Not all the terms of a theory will be directly connected to perception, even indirectly by measurement or by calculation from measurement. So whatever else it might mean to coordinate a theory with reality, it isn't some sort of one-to-one correspondence with observation. Even if it were, it's not clear what it means to "superimpose personal experience onto the logical structure." You also later refer to "concrete observable structures" being "isomorphic" to to "abstract theoretical structures." What are the actual operations involved in doing this?

This reciprocal correspondence between theory and measurement is really one between two higher level systems derived from, but not identical to, base reality. Both are subordinate to base reality. The empirical is not to be confused with the “real” as empirical data and its accompanying methodologies can be, and routinely are, faulty. Moreover, appearance is not to be confused with reality, nor are observations of those appearances.

You're sort of getting at something van Fraassen spends a lot of time on, namely that mathematical theories are usually tested by comparing them to data models, rather than reality "directly," and so there's a further question about how data models (which are also mathematical objects) are coordinated with reality.
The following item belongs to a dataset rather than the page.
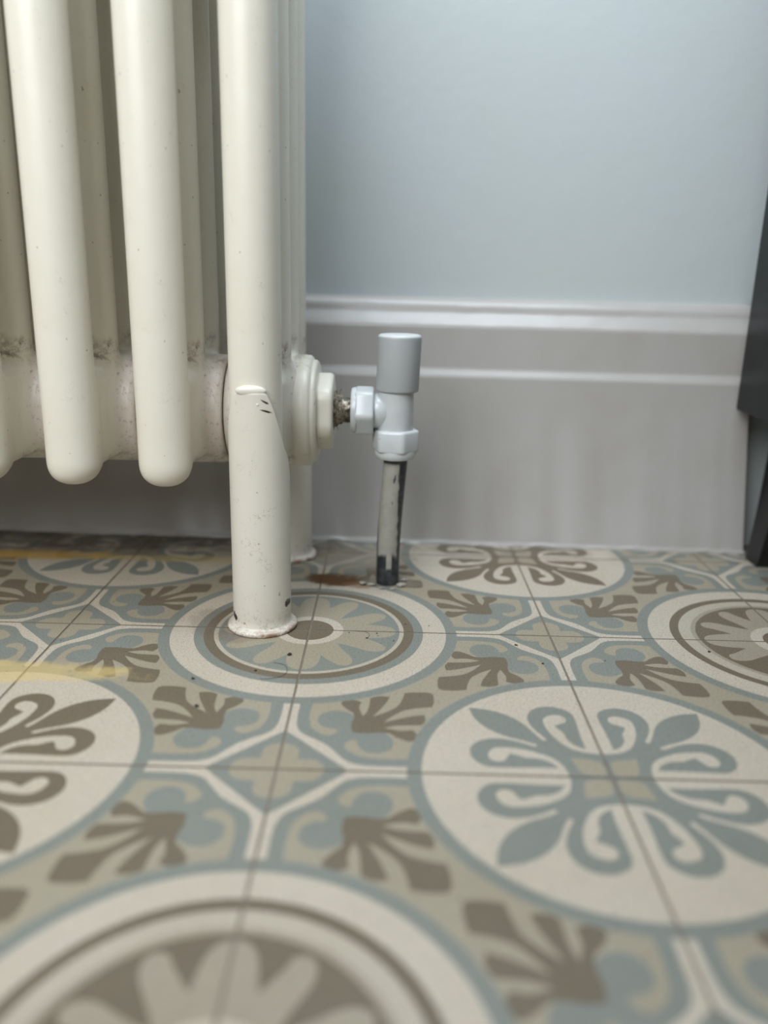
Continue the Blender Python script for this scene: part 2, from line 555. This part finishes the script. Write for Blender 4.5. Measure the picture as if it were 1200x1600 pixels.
def surface_net(f, lo, hi, h):
    xs = [np.arange(l, u + h, h) for l, u in zip(lo, hi)]
    X, Y, Z = np.meshgrid(*xs, indexing='ij')
    D = f(X, Y, Z)
    n = np.array(D.shape)
    sgn = D < 0
    cs = [sgn[i:n[0] - 1 + i, j:n[1] - 1 + j, k:n[2] - 1 + k] for i in (0, 1) for j in (0, 1) for k in (0, 1)]
    tot = sum(c.astype(int) for c in cs)
    act = (tot > 0) & (tot < 8)
    idx = -np.ones(act.shape, int)
    I = np.argwhere(act)
    idx[act] = np.arange(len(I))
    P = np.array([xs[0][I[:, 0]], xs[1][I[:, 1]], xs[2][I[:, 2]]]).T + h / 2
    e = 1e-4
    for _ in range(6):
        d0 = f(*P.T)
        g = np.stack([(f(*(P + np.eye(3)[a] * e).T) - f(*(P - np.eye(3)[a] * e).T)) / (2 * e) for a in range(3)], 1)
        step = g * (d0 / np.maximum((g * g).sum(1), 1e-6))[:, None]
        P = P - np.clip(step, -h * 0.6, h * 0.6)
    quads = []
    for ax in range(3):
        a1, a2 = (ax + 1) % 3, (ax + 2) % 3
        s0 = [slice(None)] * 3; s1 = [slice(None)] * 3
        s0[ax] = slice(0, n[ax] - 1); s1[ax] = slice(1, n[ax])
        ch = sgn[tuple(s0)] != sgn[tuple(s1)]
        E_ = np.argwhere(ch)
        ok = (E_[:, a1] > 0) & (E_[:, a2] > 0) & (E_[:, a1] < n[a1] - 1) & (E_[:, a2] < n[a2] - 1)
        E_ = E_[ok]
        o1 = np.eye(3, dtype=int)[a1]; o2 = np.eye(3, dtype=int)[a2]
        q = np.stack([idx[tuple((E_ - o1 * i - o2 * j).T)] for i, j in ((0, 0), (1, 0), (1, 1), (0, 1))], 1)
        inside = sgn[tuple(E_.T)]
        q[~inside] = q[~inside][:, ::-1]
        quads.append(q)
    return P, np.concatenate(quads)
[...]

It's by investigating this question, which Reichenbach wasn't quite attuned to, that van Fraassen is able to pick apart and resolve issues in Reichenbach's proposed solution to the coordination problem.

More generally, the argument can be defined thusly: The description of all the statements which constitute a social systems theory as tautological is inevitable as they are all true in virtue of their form but not in virtue of fact. They need not bear any resemblance to the world, but only need satisfy the structure of the system and the logical minds who created it. The structure is coherent, but coherence doesn't necessarily imply a correspondence to reality, and hence the target of formalization. This can be called the general problem of formalization—as it applies to any science.
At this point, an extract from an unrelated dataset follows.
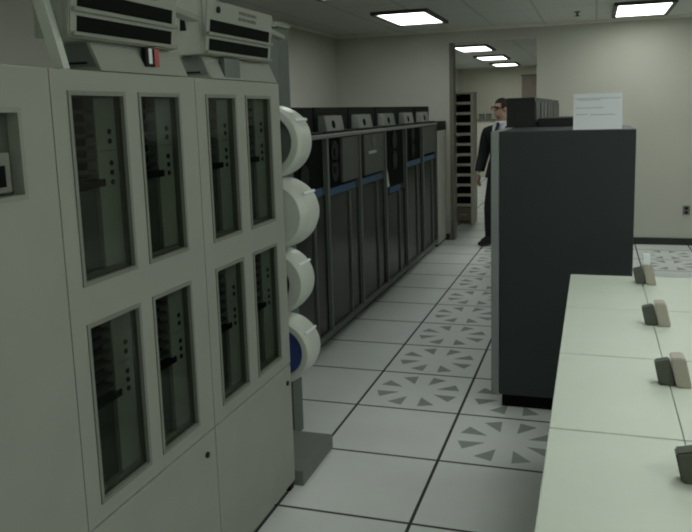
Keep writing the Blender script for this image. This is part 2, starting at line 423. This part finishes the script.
# ------------------------------------------------------------------ row of dark tape cabinets
XK=-1.86
def tape(y0,y1,label,kind):
    o=(XK-.37,(y0+y1)/2,0); a,b=y0+.002,y1-.002; zt=1.575
    t=thing('tape_cabinet', o, label, 'cabinet', 'dark tape cabinets in a row')
    m_=MB(o); m_.box(XK-.74,XK-.09,a,b,.06,zt-.03,.004); m_.build('body', M['rack'], t)
    m_=MB(o); m_.box(XK-.70,XK-.05,a+.01,b-.01,0,.06); m_.build('plinth', M['black'], t)
    m_=MB(o); m_.box(XK-.74,XK+.004,a,b,zt-.028,zt,.003); m_.build('top_rail', M['rail'], t)
    m_=MB(o); m_.box(XK-.09,XK,a,b,.055,.10,.003); m_.build('bottom_rail', M['upright'], t)
    for (p,q) in ((a,a+.026),(b-.012,b)):
        m_=MB(o); m_.box(XK-.09,XK,p,q,.10,zt-.028,.003); m_.build('upright', M['upright'], t)
    ya,yb=a+.026,b-.012; zb={0:1.165,1:1.165,2:.99,3:1.19,4:1.19}[kind%5]
    # upper bay
    m_=MB(o); m_.box(XK-.09,XK-.036,ya,yb,zb,zt-.03); bay=m_.build('tape_bay', M['slot'], t)
    if kind in (0,):
        m_=MB(o); m_.box(XK-.0355,XK-.012,ya+.36,yb,zb+.02,zt-.04,.004); m_.build('bay_panel', M['bay'], bay)
        for zz in (zb+.13,zb+.27):
            m_=MB(o); m_.cyl((XK-.036,ya+.20,zz),(XK-.020,ya+.20,zz),.085,28); m_.cyl((XK-.020,ya+.20,zz),(XK-.012,ya+.20,zz),.03,16); m_.build('reel', M['rack'], bay)
    elif kind==1:
        m_=MB(o); m_.box(XK-.0355,XK-.012,ya+.14,yb-.02,zb+.02,zt-.04,.004); bp_=m_.build('bay_panel', M['bay'], bay)
        m_=MB(o); m_.box(XK-.012,XK-.007,ya+.26,ya+.50,zb+.20,zb+.225); m_.build('label_strip', M['white'], bp_)
        m_=MB(o); m_.cyl((XK-.012,ya+.42,zb+.31),(XK-.006,ya+.42,zb+.31),.06,24); m_.build('dial', M['upright'], bp_)
    elif kind==2:
        m_=MB(o); m_.prism([(ya+.02,zb+.02),(ya+.14,zb+.02),(ya+.08,zb+.16),(ya+.04,zb+.22),(ya+.01,zb+.22)],0,XK-.0355,XK-.015); m_.build('tape_guard', M['shelf'], bay)
        for zz in (zb+.26,zb+.46):
            m_=MB(o); m_.cyl((XK-.036,ya+.40,zz),(XK-.022,ya+.40,zz),.09,28); m_.build('reel', M['rack'], bay)
    elif kind==3:
        for zz in (zb+.11,zb+.28):
            m_=MB(o); m_.cyl((XK-.036,ya+.38,zz),(XK-.022,ya+.38,zz),.08,28); m_.build('reel', M['rack'], bay)
    elif kind==4:
        m_=MB(o); m_.box(XK-.0355,XK-.012,ya+.06,yb-.02,zb+.03,zt-.04,.004); m_.build('bay_panel', M['bay'], bay)
    m_=MB(o); bh=.055
    if kind==2: m_.box(XK-.09,XK-.02,ya+.16,ya+.60,zb-bh,zb,.004)
    else: m_.box(XK-.09,XK-.02,ya+.01,yb-.08,zb-bh,zb,.004)
    m_.build('blue_band', M['band'], t)
    # lower doors
    mid=ya+.50
    for (p,q) in ((ya,mid),(mid+.045,yb)):
        m_=MB(o); m_.box(XK-.09,XK-.022,p+.004,q-.004,.10,zb-bh-.004,.003); d=m_.build('door', M['glass_dk'], t)
    m_=MB(o); m_.box(XK-.09,XK-.01,mid+.004,mid+.041,.10,zb-bh-.004,.003); m_.build('stile', M['bay'], t)
    # unit on the top
    m_=MB(o); m_.box(XK-.62,XK-.10,a+.01,b-.01,zt+.001,zt+.200,.006); tu=m_.build('top_unit', M['black'], t)
    yc0=a-.05+.02; 
    m_=MB(o); m_.box(XK-.10,XK-.02,a+.01,b-.01,zt+.001,zt+.019,.003); m_.build('top_tray', M['black'], tu)
    f0,f1 = a+.09,a+.51
    m_=MB(o); m_.prism([(XK-.16,zt+.02),(XK-.03,zt+.02),(XK-.052,zt+.135),(XK-.16,zt+.135)],1,f0,f1,.004); fp=m_.build('face_plate', M['rail'], tu)
    m_=MB(o); cxx,czz=XK-.038,zt+.068; nv=Vector((.14,0,.025)).normalized()
    c0=Vector((cxx,(f0+f1)/2-.04,czz)); m_.cyl(c0-nv*.012,c0+nv*.006,.030,20); m_.build('load_hole', M['slot'], fp)
    m_=MB(o); m_.box(XK-.16,XK-.10,f0,f1,zt+.1355,zt+.142); m_.build('face_edge', M['red'] if kind==0 else M['bay'], fp)
    return t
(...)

Last point I'll make is that I'm not sure where the argument you're criticising is coming from. Who says this? It seems like a weak version of something else, but I'm not sure what because the terms you're using to express it in this post are idiosyncratic.

Comment by eponym on Experimental Open Thread April 2019: Socratic method · 2019-04-01T19:55:32.116Z · score: 1 (1 votes) · LW · GW

In what ways do they diverge, and why?

Comment by eponym on HPS Reading Group, Session I · 2018-09-13T00:19:04.040Z · score: 9 (3 votes) · LW · GW

Hi folks, I'm the organiser. Very eager to get this reading group started. Any lurking Vancouverites who haven't become involved in the core community should feel very free to show up.